Although the defendant here had not attempted to flee, the officers possessed ample grounds to believe that he would elude them unless apprehended at once. (See p. 310, supra.) Moreover, although the defendant may not in fact have committed any felony within the City of Los Angeles, Officer Walker was in the city when the defendant committed a "public offense in [his] presence" (Pen. Code, § 836, subd. 1). Both officers reasonably believed, on the basis of Coates' statement that he was to meet the defendant nearby, that the defendant had called from, and was waiting at, a point within the city limits, thereby committing several felonies (violations of Health Saf. Code, §§ 11500, 11500.5, 11501) in the City of Los Angeles. To hold that an officer's reasonable error as to where a felony has been committed renders the felon immune to arrest under section 836 of the Penal Code would be particularly anomalous in light of that section's express provision that a similar error as to "whether or not a felony has in fact been committed" (italics added) (Pen. Code, § 836, subd. 3) does not impair the officer's authority to arrest.
Defendant's telephonic offer to deliver heroin constituted a violation of Health and Safety Code, section 11501, in the City of Huntington Park, from which the defendant telephoned that offer; we need not decide for present purposes whether defendant's offer also constituted a violation of section 11501 in the City of Los Angeles, where defendant's offer was received and where defendant intended that it be accepted.
An officer acquires probable cause to believe that a public offense has been committed in his presence (justifying an arrest without a warrant under Pen. Code, § 836, subd. 1) when the person to whom the officer is speaking on the telephone makes a statement which reasonably indicates that he has just committed, or is then committing, a felony. (See People v. Bradley (1957) 152 Cal.App.2d 527, 532 [ 314 P.2d 108], sustaining an arrest under Pen. Code, § 836, subd. 1, after the person to be arrested orally agreed to place a bet in accordance with the arresting officer's telephonic request.)

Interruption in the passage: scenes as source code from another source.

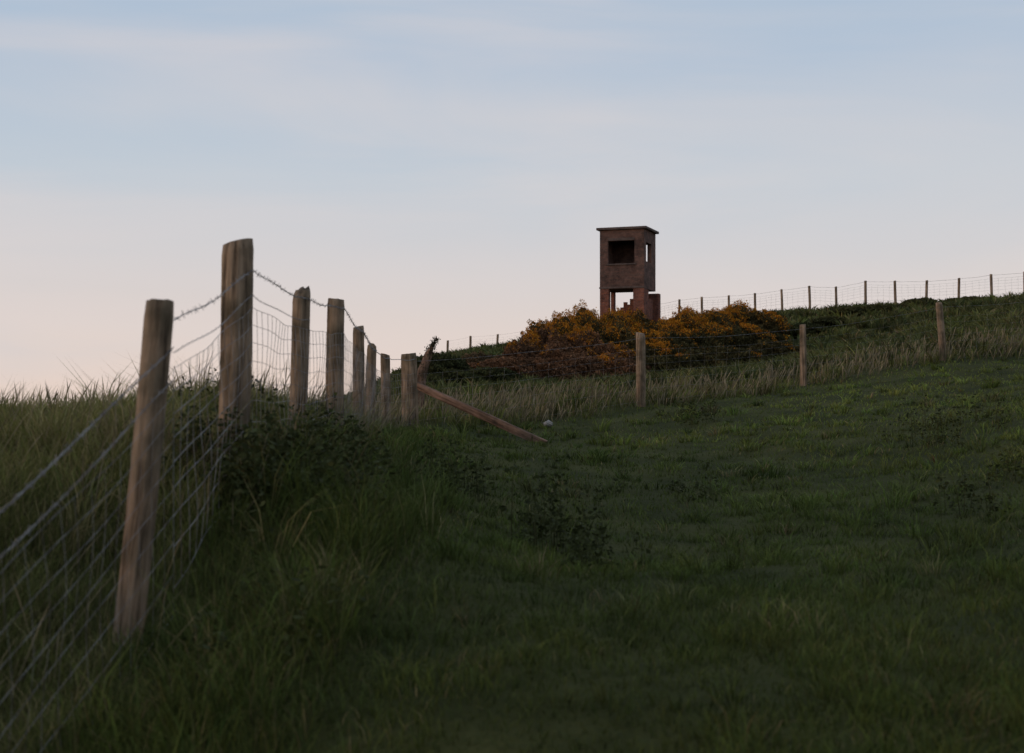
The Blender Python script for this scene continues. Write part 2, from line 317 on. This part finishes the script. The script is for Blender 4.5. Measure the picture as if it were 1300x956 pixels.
for i,(x,y,rx,ry,top,fl,bs,lb) in enumerate([
 (1.75,56,1.3,1.3,3.6,.42,gr,LG),(3.1,57,1.4,1.4,3.95,.12,gr,LG),(4.6,57.5,1.35,1.4,3.95,.18,gr,LG),(6.0,56.5,1.35,1.3,3.55,.38,gr,LG),
 (7.3,57,1.35,1.3,3.95,.35,gr,LG),(8.8,58,1.4,1.3,4.2,.22,gr,LG),(10.1,58,1.15,1.2,3.95,.5,gr,LG),
 (.35,54,1.05,1.1,2.5,1.4,brn,LB),(2.4,53.5,1.25,1.0,2.9,.85,brn,LB),
 (4.2,53.6,1.3,1.0,3.05,.7,gr,LG),(5.9,53.6,1.3,1.0,2.9,.95,dk,LD),
 (7.7,54.4,1.3,1.0,3.15,.85,dk,LD),(9.4,55,1.2,1.0,3.2,.8,dk,LD),(1.1,55,1.0,1.0,3.1,1.0,brn,LB),
 (3.4,52,1.2,.8,2.35,1.1,brn,LB),(6.6,52.3,1.3,.8,2.35,1.2,dk,LD),(5.0,52.2,1.1,.8,2.3,1.1,dk,LD),(1.7,52.3,1.1,.8,2.2,1.4,brn,LB),
 (.2,49.5,1.1,.8,1.75,2,brn,LB),(1.9,49,1.2,.8,1.8,2,brn,LB),(3.6,49,1.2,.8,1.8,1.5,brn,LB),(5.4,49.3,1.2,.8,1.85,1.5,dk,LD),(7.4,50,1.3,.8,2.15,1.4,dk,LD),(9.4,51,1.1,.8,2.4,1.4,dk,LD),
 (-.9,50.5,1.0,.8,1.7,2,brn,LB)]):
    bush('gorse_bush',x,y,rx,ry,top,fl,bs,i*1.37+.5,12500,lb)
for i,(x,y,rx,h_,cc) in enumerate([(13.4,60,.8,.35,gr),(18.6,65,.8,.45,gr),(23.9,64.5,.6,.5,gr),(-2.5,47,1.0,.8,dk),(-1.2,53,1.1,.9,brn),(-.1,54,1.1,1.0,brn),(-.6,44,.9,.5,dk),(-1.7,42,.8,.5,dk),
   (14.9,63,.7,.3,gr),(16.5,64,.9,.3,gr),(21,66,.9,.35,gr),(12.0,58,.8,.5,dk)]):
    g=gz(x,y); bush('scrub_bush',x,y,rx,1,g+h_,3,tuple(np.array(cc)*np.array([.75,.95,.9])),i*2.1+9,4000,'low scrub bush in rough hill grass','bush')

# ------------------------------------------------------------ windswept shrub by the corner post
def tube(pts,rads,seg=6):
    pts=[Vector(p) for p in pts]; V=[];T=[]
    for i,p in enumerate(pts):
        t=(pts[min(i+1,len(pts)-1)]-pts[max(i-1,0)]).normalized()
        a=t.cross(Vector((0,0,1)) if abs(t.z)<.9 else Vector((1,0,0))).normalized(); b=t.cross(a)
        for k in range(seg):
            an=2*math.pi*k/seg; V.append(p+(a*math.cos(an)+b*math.sin(an))*rads[i])
        if i:
            for k in range(seg):
                a0=(i-1)*seg+k; a1=(i-1)*seg+(k+1)%seg; T+= [(a0,a1,a1+seg),(a0,a1+seg,a0+seg)]
    return np.array([v[:] for v in V]),np.array(T)
sx,sy=-1.60,24.0; sg=gz(sx,sy)
shrub=obj('windswept_shrub',None,loc=(sx,sy,sg),label='small dark windswept stump leaning beside the corner post',category='shrub')
st=[(0,0,-.1),(.03,0,.35),(.09,0,.66),(.19,0,.94),(.33,0,1.22)]
V,T=tube(st,[.11,.10,.085,.065,.02],8); obj('trunk',mesh_np('trunk',V,T),M_wood2,parent=shrub)
nl=1800; t=rng.uniform(.2,1,nl); sp=np.array(st); idx=t*(len(st)-1)
cx=np.stack([np.interp(idx,range(5),sp[:,k]) for k in range(3)],-1)
P=cx+rng.normal(0,1,(nl,3))*(np.array([.06,.06,.04])*(1.2-.7*t)[:,None])
V,T,C=leaves(P,rng.uniform(.015,.04,nl),np.array([.055,.048,.024])*rng.uniform(.5,1.5,(nl,1)),1); obj('crown',mesh_np('crown',V,T,C),M_leaf,parent=shrub)

# ------------------------------------------------------------ fences
def post_arrays(L,r,seed,top='flat',seg=20):
    rs=random.Random(seed); V=[];T=[]; nr=26
    ph=[rs.uniform(0,6.28) for _ in range(4)]
    bendx,bendy=rs.uniform(-.012,.012),rs.uniform(-.01,.01)
    for i in range(nr+1):
        t=i/nr; zz=t*L
        for k in range(seg):
            a=2*math.pi*k/seg
            rr=r*(1.04-.07*t)*(1+.035*math.sin(2*a+ph[0]+t*2)+.03*math.sin(3*a+ph[1])+.018*math.sin(7*a+ph[2]+t*3)+rs.uniform(-.012,.012))
            if k==int(ph[3]*3)%seg: rr*=.88
            if i==nr: rr*=.93
            z2=zz
            if i>=nr-1:
                if top=='slant': z2+= .25*r*math.cos(a+ph[0])
                if top=='broken': z2+= .5*r*math.cos(a+ph[0])+ (rs.uniform(-.2,.25)*r)
                if top=='flat': z2+= .10*r*math.cos(a+ph[0])+rs.uniform(-.04,.04)*r
            V.append((rr*math.cos(a)+bendx*math.sin(t*3.1),rr*math.sin(a)+bendy*math.sin(t*3.1),z2))
        if i:
            for k in range(seg):
                a0=(i-1)*seg+k;a1=(i-1)*seg+(k+1)%seg;T+=[(a0,a1,a1+seg),(a0,a1+seg,a0+seg)]
    c=len(V); V.append((0,0,L+(.0 if top!='broken' else .1*r)))
    for k in range(seg): T.append((nr*seg+k,nr*seg+(k+1)%seg,c))
    return np.array(V),np.array(T)
def add_post(parent,base,topp,r,seed,topk='flat',mat=M_wood,lab=None):
    b=Vector(base); t=Vector(topp); dv=t-b
    b2=b-dv.normalized()*.3; L=(t-b2).length
    V,T=post_arrays(L,r,seed,topk)
    o=obj('post',mesh_np('post',V,T),mat); o.rotation_mode='QUATERNION'
    o.rotation_quaternion=dv.to_track_quat('Z','Y'); o.location=b2-parent.location; o.parent=parent
    if lab: o['label']=lab
    return o
class Wires:
    def __init__(s): s.V=[];s.T=[];s.o=0
    def add(s,pts,r,seg=3):
        V,T=tube(pts,[r]*len(pts),seg); s.V.append(V); s.T.append(T+s.o); s.o+=len(V)
    def make(s,name,parent):
        V=np.vstack(s.V)-np.array(parent.location)
        return obj(name,mesh_np(name,V,np.vstack(s.T)),M_wire,parent=parent)
def lerp(a,b,t): return a+(b-a)*t
def barbed(W,a,b,sag,r,barb=True,amp=.0032):
    a=Vector(a);b=Vector(b); L=(b-a).length; n_=max(8,int(L/.03)); ph=random.uniform(0,6)
    p1=random.uniform(0,6)
    def pt(t): 
        p=lerp(a,b,t); p.z-=4*sag*t*(1-t); p.z+=.006*math.sin(t*9+p1)*min(1,t*(1-t)*12); return p
    for s_ in (0,math.pi):
        W.add([pt(i/n_)+Vector((math.cos(i*1.1+s_)*amp,0,math.sin(i*1.1+s_)*amp)) for i in range(n_+1)],r)
    if barb:
        m=int(L/.1)
        for k in range(m):
            p=pt((k+.5)/m)
            for q in range(2):
                d=Vector((random.uniform(-1,1),random.uniform(-.5,.5),random.uniform(-1,1))).normalized()*.016
                W.add([p-d,p+d],r*.8)
def netting(W,a,b,sag,r,height=.8,nh=8,dx=.15,wob=.008):
    a=Vector(a);b=Vector(b); L=(b-a).length; ns=14
    hs=[height*(1-(1-k/(nh-1))**.8) for k in range(nh)]
    ph=random.uniform(0,6)
    def pt(t,h):
        p=lerp(a,b,t); p.z-=4*sag*t*(1-t)+h*(1-.05*math.sin(t*3.14)); p.z+=wob*math.sin(t*11+h*5+ph)*math.sin(t*3.14); p.x+=wob*1.5*math.sin(t*8+h*9+ph)*math.sin(t*3.14); return p
    for h in hs: W.add([pt(i/ns,h) for i in range(ns+1)],r)
    m=max(2,int(L/dx))
    for k in range(m+1):
        t=min(1,max(0,k/m+ random.uniform(-.1,.1)/m)); W.add([pt(t,h) for h in hs],r*.95)

# fence along the bank
F1=obj('wire_fence',None,loc=(-1.4,5.3,gz(-1.4,5.3)),label='old stock fence of weathered posts with sagging barbed wire',category='fence')
tops=[(-1.50,2.8,-.50,.056,'flat'),(-1.31,5.3,.402,.054,'flat'),(-1.31,6.8,.80,.076,'slant'),(-1.257,8.5,.706,.055,'broken'),(-1.235,10,.776,.060,'flat'),(-1.35,12.5,.727,.053,'slant'),(-1.479,15,.665,.052,'broken'),(-1.516,17,.659,.058,'slant'),(-1.343,18.5,.728,.105,'flat')]
bases=[(-1.5,2.8),(-1.41,5.2),(-1.335,6.8),(-1.29,8.5),(-1.235,10),(-1.35,12.5),(-1.50,15),(-1.5,17),(-1.335,18.5)]
for i,((tx,ty,tz,r,k),(bx,by)) in enumerate(zip(tops,bases)):
    add_post(F1,(bx,by,gz(bx,by)),(tx,ty,tz),r,i+11,k,lab={2:'thick grey strainer post',8:'thick short corner post',3:'cracked post with split top'}.get(i))
WB=Wires();WN=Wires()
for i in range(len(tops)-1):
    a=tops[i];b=tops[i+1]
    f=lambda t,dz:(t[0]+t[3]*.9,t[1],t[2]-dz)
    d0=[.08,.07,.13,.05,.06,.05,.05,.05,.07]; da=d0[i]; db=d0[i+1]
    if i==0: db=.17
    sg_=[.02,.02,.02,.012,.03,.025,.02,.015][i]
    barbed(WB,f(a,da),f(b,db),sg_,.0016 if a[1]<11 else .0026,a[1]<13)
    if i<3: barbed(WB,f(a,da+.12),f(b,db+.12),sg_*1.3,.0013,a[1]<5)
    netting(WN,f(a,da+.18),f(b,db+.18),sg_*.9,(.0009 if a[1]<5 else .0015),.82,9,.12 if a[1]<5 else .11,.009)
WB.make('barbed_wire',F1); WN.make('wire_netting',F1)
# flat board leaning from the corner post
rb=Vector((.42,17.5,gz(.42,17.5)-.02)); rt=Vector((-1.21,18.38,.30))
V,T=post_arrays((rt-rb).length,.055,77,'broken',12)
ang=np.arctan2(V[:,1],V[:,0]); rad=np.hypot(V[:,0],V[:,1])
V[:,0]=np.sign(np.cos(ang))*np.abs(np.cos(ang))**.4*rad*.42; V[:,1]=np.sign(np.sin(ang))*np.abs(np.sin(ang))**.4*rad*.95
rail=obj('wooden_board',mesh_np('wooden_board',V,T),M_wood2,label='fallen weathered brown board leaning on the corner post',category='wooden board')
rail.rotation_mode='QUATERNION'; rail.rotation_quaternion=(rt-rb).to_track_quat('Z','Y'); rail.location=rb

# cross fence
F2=obj('wire_fence',None,loc=(1.99,22,gz(1.99,22)),label='thin stock fence crossing the pasture beneath the gorse mound',category='fence')
t2=[(-1.343,18.5,.70,.1,None),(1.987,22,1.18,.072,(1.99,22)),(5.11,25,1.496,.056,(5.12,25)),(7.80,26,1.945,.066,(7.88,26)),(11.3,28,2.35,.06,(11.3,28)),(15,30.5,2.9,.06,(15,30.5))]
for i,(tx,ty,tz,r,bs) in enumerate(t2):
    if bs: add_post(F2,(bs[0],bs[1],gz(*bs)),(tx,ty,tz),r,40+i,['flat','slant'][i%2])
W1=Wires();W2=Wires()
for a,b in zip(t2[:-1],t2[1:]):
    g=lambda t,dz:(t[0],t[1]-t[3],t[2]-dz)
    barbed(W1,g(a,.08),g(b,.08),.04,.0012,False,.003); netting(W2,g(a,.25),g(b,.25),.04,.0011,.8,7,.3)
W1.make('barbed_wire',F2); W2.make('wire_netting',F2)

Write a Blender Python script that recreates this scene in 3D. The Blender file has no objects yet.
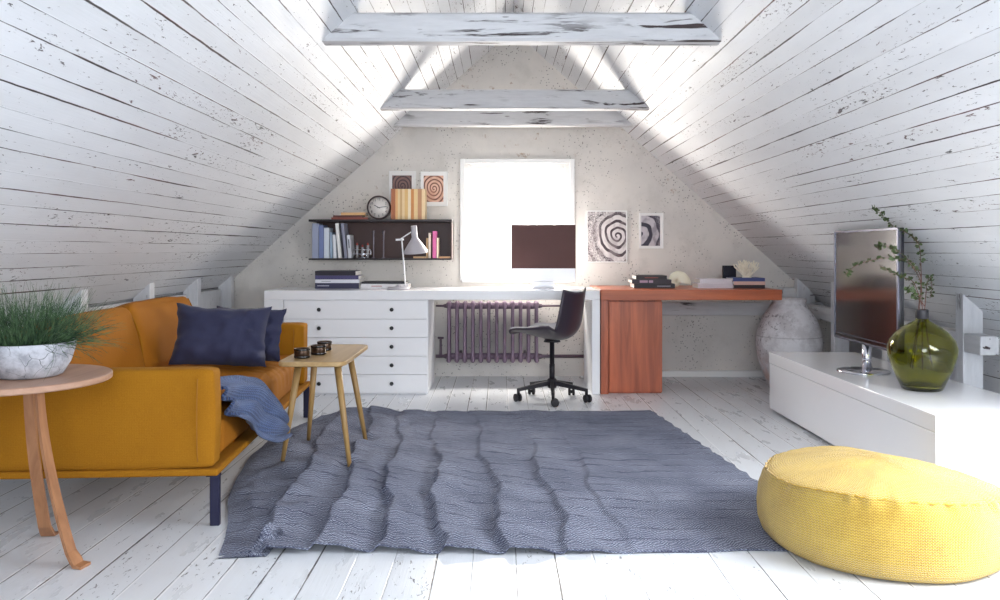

So long as officers reasonably believe, as did the officers in this case, that a felony has recently been committed within their jurisdiction and that the felon might escape unless promptly apprehended, we see no reason to hold that those officers should be stripped of their authority to arrest and search the moment their pursuit of the felon unexpectedly takes them across a jurisdictional boundary. To insist, under such circumstances, that police officers must halt at the city's edge and wait for officers of the adjoining municipality to resume the chase, could only serve to transform every suburb into a criminal sanctuary. Accordingly, we conclude that the officers in this case were empowered to arrest and search defendant outside the City of Los Angeles.
If the 1965 amendment to Penal Code section 817 (Stats. 1965, ch. 2021, § 1, pp. 4585-4587) had been in effect when the defendant was arrested, that section would have authorized defendant's arrest even if the officers had not been in fresh pursuit, since the amendment provides that "The authority of a peace officer extends to any place in the state . . . as to a public offense . . . which there is probable cause to believe has been committed within the political subdivision that employs him. . . ." Since the 1965 amendment does not apply retroactively, however (Pen. Code, § 3), it cannot validate defendant's 1964 arrest.
We affirm the judgment of conviction.
Traynor, C.J., McComb, J., Peters, J., Peek, J., Mosk, J., and Burke, J., concurred.